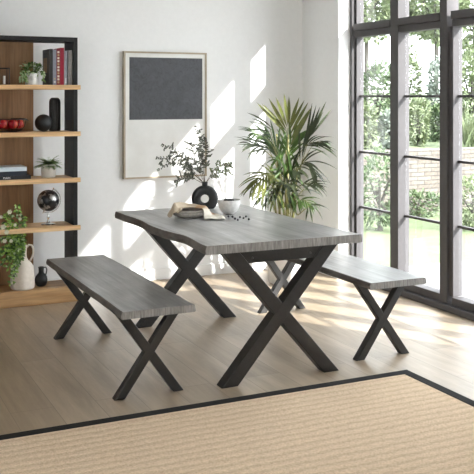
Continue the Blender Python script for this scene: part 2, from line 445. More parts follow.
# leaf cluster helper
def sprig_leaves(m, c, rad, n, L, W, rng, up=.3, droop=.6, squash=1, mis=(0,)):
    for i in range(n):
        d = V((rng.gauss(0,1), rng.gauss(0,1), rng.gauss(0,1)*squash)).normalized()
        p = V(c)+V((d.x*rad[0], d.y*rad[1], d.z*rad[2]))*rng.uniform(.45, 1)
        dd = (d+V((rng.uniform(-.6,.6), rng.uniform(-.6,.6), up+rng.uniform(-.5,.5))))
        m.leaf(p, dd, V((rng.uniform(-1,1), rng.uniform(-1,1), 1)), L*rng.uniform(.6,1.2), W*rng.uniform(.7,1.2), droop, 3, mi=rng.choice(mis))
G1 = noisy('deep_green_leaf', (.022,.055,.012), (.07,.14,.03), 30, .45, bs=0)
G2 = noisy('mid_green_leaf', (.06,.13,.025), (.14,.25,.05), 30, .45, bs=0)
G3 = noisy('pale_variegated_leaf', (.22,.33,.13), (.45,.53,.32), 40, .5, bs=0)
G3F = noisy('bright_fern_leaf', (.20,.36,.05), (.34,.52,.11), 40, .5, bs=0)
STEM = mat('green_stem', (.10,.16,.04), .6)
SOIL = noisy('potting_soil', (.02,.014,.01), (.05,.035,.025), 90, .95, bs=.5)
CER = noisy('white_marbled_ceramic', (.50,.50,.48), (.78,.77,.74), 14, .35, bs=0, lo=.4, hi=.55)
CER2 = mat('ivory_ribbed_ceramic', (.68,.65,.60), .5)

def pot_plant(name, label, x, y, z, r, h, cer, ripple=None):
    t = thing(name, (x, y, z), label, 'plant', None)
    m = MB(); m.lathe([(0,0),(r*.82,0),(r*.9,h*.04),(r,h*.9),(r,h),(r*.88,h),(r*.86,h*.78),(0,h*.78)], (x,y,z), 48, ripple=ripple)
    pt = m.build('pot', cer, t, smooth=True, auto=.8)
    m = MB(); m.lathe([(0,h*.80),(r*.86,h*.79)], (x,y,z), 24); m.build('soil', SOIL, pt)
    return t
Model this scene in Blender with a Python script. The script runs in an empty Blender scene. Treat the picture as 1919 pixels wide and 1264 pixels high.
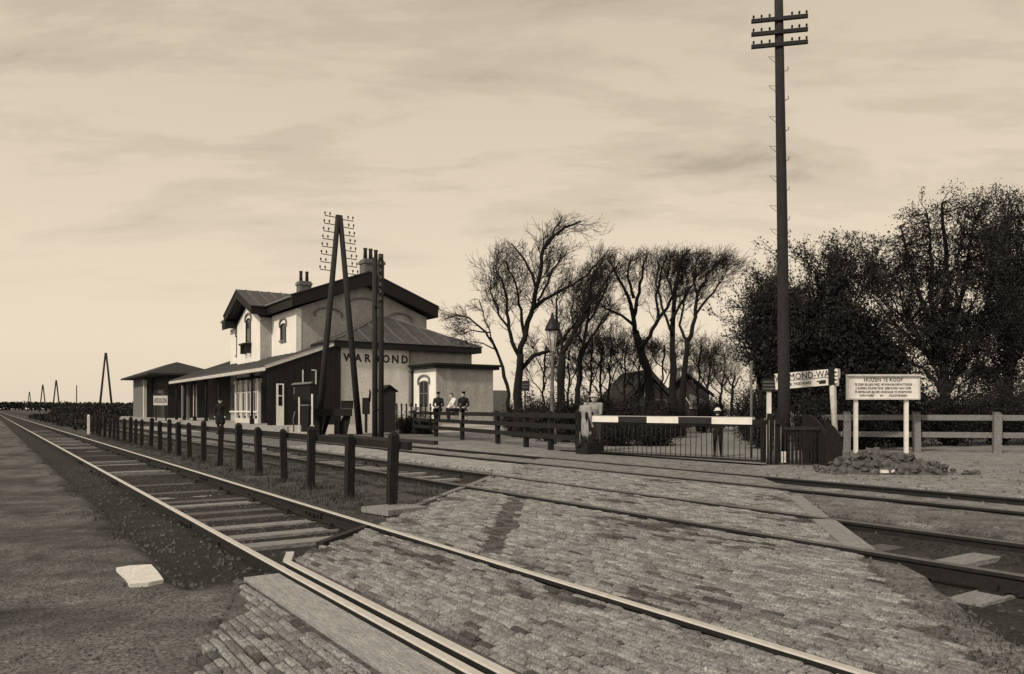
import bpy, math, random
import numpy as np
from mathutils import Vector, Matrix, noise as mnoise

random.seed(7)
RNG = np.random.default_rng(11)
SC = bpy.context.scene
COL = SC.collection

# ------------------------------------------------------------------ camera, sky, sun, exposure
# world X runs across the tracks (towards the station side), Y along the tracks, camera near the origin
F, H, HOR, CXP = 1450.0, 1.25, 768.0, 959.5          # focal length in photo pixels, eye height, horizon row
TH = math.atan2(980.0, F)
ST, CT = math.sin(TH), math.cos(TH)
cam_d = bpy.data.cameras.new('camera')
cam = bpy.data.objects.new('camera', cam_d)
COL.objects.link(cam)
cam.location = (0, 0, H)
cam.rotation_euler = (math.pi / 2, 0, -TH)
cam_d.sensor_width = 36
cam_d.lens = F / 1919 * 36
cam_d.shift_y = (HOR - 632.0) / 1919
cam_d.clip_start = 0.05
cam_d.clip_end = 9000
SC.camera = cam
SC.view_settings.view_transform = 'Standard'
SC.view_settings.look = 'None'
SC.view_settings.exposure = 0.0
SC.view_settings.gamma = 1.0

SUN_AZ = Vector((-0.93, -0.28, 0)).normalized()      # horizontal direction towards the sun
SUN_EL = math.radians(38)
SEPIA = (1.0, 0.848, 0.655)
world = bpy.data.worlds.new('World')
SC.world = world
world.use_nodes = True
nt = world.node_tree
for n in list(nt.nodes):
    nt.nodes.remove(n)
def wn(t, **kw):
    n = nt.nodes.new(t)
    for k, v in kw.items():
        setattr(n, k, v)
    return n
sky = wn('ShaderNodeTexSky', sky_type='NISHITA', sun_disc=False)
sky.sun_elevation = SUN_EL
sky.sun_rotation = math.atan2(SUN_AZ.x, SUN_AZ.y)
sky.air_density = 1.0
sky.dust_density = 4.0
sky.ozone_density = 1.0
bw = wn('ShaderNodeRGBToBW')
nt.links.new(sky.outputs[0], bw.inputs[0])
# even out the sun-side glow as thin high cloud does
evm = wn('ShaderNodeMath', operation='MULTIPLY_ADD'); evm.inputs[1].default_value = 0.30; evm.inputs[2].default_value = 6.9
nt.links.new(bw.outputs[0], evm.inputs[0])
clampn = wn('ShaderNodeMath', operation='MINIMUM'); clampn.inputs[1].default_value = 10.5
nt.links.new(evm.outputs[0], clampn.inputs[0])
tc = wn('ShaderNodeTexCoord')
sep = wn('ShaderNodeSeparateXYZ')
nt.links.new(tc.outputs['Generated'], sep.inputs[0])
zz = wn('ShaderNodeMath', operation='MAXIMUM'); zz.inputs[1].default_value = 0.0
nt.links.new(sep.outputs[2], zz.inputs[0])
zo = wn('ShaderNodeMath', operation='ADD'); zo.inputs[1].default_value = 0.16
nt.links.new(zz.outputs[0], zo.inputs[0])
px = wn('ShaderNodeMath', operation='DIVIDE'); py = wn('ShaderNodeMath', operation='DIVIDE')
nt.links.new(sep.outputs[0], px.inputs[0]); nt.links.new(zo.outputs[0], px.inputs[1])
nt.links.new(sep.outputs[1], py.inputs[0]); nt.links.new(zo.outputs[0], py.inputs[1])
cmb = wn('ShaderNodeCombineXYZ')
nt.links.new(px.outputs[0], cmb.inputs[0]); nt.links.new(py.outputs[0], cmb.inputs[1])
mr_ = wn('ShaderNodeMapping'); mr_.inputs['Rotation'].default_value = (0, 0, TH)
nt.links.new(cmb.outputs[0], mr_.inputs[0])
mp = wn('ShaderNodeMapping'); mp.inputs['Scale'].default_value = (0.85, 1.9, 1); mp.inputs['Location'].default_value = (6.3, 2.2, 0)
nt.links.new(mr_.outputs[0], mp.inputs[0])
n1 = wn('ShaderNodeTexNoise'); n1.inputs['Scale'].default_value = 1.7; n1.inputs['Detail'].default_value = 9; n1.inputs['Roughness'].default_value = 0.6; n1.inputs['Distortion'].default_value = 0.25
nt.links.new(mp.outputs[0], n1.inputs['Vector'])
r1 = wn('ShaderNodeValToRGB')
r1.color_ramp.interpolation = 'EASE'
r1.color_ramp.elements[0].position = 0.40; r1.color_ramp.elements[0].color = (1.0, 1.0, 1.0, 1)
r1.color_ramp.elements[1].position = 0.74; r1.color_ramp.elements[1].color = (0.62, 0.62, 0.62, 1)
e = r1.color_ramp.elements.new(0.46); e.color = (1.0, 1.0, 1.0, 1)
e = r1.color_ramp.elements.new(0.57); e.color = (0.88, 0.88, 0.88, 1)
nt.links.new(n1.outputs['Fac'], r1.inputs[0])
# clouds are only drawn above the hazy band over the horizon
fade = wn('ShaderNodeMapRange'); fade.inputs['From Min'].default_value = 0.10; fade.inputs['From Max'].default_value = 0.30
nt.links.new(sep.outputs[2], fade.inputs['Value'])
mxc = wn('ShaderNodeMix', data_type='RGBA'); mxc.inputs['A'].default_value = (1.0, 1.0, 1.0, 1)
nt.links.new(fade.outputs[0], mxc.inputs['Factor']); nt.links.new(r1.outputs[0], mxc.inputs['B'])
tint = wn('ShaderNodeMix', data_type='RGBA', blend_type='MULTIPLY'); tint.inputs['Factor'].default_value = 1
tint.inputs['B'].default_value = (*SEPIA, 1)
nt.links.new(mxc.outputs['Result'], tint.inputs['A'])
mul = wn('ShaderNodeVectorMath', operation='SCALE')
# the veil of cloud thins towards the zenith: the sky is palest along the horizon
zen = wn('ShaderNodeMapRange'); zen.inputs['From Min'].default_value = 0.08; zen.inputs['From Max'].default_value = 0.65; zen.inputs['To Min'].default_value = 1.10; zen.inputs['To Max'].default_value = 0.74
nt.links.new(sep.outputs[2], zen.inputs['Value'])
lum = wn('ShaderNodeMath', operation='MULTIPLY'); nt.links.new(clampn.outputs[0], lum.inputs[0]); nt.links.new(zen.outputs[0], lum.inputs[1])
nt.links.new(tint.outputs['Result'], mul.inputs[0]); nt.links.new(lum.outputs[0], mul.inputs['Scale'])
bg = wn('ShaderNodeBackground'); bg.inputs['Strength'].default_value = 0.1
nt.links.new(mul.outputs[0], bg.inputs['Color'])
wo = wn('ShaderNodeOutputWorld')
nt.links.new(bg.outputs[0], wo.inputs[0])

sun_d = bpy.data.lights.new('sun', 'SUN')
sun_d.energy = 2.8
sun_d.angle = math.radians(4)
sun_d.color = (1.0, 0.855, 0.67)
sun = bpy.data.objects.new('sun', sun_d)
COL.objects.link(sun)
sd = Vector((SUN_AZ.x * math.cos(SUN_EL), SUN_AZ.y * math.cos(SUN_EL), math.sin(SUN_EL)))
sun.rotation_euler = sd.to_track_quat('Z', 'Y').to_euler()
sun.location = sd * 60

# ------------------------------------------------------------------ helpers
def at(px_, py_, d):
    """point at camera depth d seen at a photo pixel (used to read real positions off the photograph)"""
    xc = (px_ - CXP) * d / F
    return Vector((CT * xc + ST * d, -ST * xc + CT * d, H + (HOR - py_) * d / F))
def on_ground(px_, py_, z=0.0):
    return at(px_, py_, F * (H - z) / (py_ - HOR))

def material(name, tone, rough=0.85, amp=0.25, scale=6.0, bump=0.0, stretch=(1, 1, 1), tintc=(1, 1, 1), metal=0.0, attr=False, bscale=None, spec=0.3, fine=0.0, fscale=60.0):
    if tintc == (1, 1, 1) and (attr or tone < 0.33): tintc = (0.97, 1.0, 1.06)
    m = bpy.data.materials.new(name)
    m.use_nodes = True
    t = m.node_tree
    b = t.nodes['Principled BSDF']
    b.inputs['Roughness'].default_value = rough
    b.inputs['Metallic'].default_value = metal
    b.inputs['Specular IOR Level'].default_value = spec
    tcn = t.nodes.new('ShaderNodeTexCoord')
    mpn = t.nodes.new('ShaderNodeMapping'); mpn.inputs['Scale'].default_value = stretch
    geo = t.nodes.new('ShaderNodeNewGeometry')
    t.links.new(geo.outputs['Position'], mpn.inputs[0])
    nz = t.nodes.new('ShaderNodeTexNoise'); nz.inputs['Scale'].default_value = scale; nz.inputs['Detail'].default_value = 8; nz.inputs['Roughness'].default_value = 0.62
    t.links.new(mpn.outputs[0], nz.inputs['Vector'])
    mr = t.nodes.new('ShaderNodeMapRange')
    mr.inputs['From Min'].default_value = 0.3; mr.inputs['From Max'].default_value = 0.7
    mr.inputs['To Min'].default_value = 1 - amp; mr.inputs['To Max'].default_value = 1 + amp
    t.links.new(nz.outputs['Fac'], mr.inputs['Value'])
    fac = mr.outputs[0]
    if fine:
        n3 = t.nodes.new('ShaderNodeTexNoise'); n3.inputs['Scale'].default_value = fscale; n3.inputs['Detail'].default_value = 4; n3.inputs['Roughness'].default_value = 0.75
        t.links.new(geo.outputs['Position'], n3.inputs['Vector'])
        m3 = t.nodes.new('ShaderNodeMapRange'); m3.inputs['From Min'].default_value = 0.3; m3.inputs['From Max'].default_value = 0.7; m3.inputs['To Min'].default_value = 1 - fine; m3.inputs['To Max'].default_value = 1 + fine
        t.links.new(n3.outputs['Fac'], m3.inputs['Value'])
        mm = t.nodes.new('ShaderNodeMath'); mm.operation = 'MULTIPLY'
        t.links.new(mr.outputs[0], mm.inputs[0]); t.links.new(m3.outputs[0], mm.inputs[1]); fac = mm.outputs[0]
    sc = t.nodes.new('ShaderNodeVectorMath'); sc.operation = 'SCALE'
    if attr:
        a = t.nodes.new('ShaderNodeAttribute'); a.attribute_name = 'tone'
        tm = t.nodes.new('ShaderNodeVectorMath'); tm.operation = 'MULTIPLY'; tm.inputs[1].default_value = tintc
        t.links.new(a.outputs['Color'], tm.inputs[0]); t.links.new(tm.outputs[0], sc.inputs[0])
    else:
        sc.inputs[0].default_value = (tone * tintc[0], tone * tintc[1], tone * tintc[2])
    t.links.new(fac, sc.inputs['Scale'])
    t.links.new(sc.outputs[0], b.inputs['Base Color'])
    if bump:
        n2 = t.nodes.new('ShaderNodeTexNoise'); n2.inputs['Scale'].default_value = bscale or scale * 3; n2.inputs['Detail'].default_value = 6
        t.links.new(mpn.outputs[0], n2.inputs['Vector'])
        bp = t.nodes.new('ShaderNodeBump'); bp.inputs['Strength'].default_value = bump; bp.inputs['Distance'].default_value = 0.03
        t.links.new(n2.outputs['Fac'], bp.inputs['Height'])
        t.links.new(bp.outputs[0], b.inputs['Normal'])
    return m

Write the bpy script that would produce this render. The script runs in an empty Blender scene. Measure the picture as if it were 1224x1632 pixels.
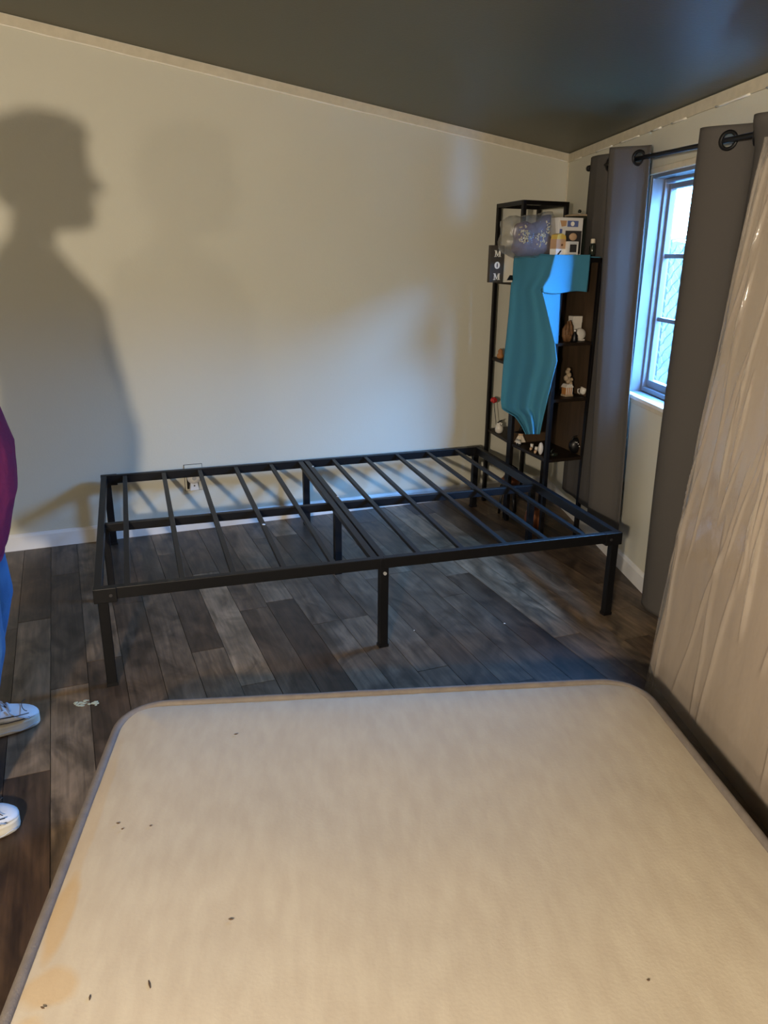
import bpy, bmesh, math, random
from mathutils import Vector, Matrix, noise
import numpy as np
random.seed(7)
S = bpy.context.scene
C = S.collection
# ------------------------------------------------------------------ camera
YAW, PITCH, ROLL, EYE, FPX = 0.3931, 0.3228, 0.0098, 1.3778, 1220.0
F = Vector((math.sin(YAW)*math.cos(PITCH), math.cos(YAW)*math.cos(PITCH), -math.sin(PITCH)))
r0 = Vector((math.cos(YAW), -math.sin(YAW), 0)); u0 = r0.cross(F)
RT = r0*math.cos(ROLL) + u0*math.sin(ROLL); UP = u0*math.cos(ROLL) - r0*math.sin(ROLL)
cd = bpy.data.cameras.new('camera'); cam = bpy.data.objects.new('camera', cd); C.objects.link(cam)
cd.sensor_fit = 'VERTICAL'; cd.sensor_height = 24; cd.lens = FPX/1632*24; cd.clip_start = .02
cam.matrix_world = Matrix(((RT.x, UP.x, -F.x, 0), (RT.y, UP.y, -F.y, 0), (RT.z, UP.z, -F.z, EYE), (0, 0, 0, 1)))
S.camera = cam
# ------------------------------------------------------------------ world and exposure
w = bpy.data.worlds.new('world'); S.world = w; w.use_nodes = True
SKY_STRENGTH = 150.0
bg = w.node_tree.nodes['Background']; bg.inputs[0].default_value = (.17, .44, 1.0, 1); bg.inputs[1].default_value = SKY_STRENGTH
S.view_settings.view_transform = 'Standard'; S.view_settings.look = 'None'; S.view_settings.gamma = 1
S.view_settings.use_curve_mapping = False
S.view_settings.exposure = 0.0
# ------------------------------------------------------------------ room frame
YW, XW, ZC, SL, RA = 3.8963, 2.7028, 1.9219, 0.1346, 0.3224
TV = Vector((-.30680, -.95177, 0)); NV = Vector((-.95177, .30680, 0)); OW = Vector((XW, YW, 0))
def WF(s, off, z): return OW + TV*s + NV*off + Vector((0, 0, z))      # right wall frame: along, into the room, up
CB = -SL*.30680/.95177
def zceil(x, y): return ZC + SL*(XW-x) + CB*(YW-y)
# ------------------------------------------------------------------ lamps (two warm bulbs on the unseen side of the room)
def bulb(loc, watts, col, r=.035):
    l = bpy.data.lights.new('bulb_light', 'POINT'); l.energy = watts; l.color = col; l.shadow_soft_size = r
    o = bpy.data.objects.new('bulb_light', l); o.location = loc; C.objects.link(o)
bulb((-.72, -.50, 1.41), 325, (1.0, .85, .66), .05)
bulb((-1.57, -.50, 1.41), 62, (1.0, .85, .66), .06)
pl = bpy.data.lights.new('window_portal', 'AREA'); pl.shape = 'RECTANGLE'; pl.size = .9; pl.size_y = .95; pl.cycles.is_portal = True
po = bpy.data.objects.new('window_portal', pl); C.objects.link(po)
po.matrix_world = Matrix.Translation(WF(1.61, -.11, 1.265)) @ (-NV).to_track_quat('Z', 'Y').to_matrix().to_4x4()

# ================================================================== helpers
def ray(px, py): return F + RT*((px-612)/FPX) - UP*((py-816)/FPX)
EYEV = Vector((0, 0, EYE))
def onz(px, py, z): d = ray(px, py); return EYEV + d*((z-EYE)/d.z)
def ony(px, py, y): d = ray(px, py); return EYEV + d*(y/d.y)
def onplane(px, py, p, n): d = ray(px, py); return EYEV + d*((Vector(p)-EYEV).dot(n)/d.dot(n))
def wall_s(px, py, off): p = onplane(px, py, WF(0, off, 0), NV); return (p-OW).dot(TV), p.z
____
Task requirements
Gather each line of the records holding the string "script".

Expected answer
Continue the Blender Python script for this scene: part 2, from line 445. More parts follow.
Model this scene in Blender with a Python script. The script runs in an empty Blender scene. Treat the picture as 1919 pixels wide and 1264 pixels high.
Write the bpy script that would produce this render. The script runs in an empty Blender scene. Measure the picture as if it were 1224x1632 pixels.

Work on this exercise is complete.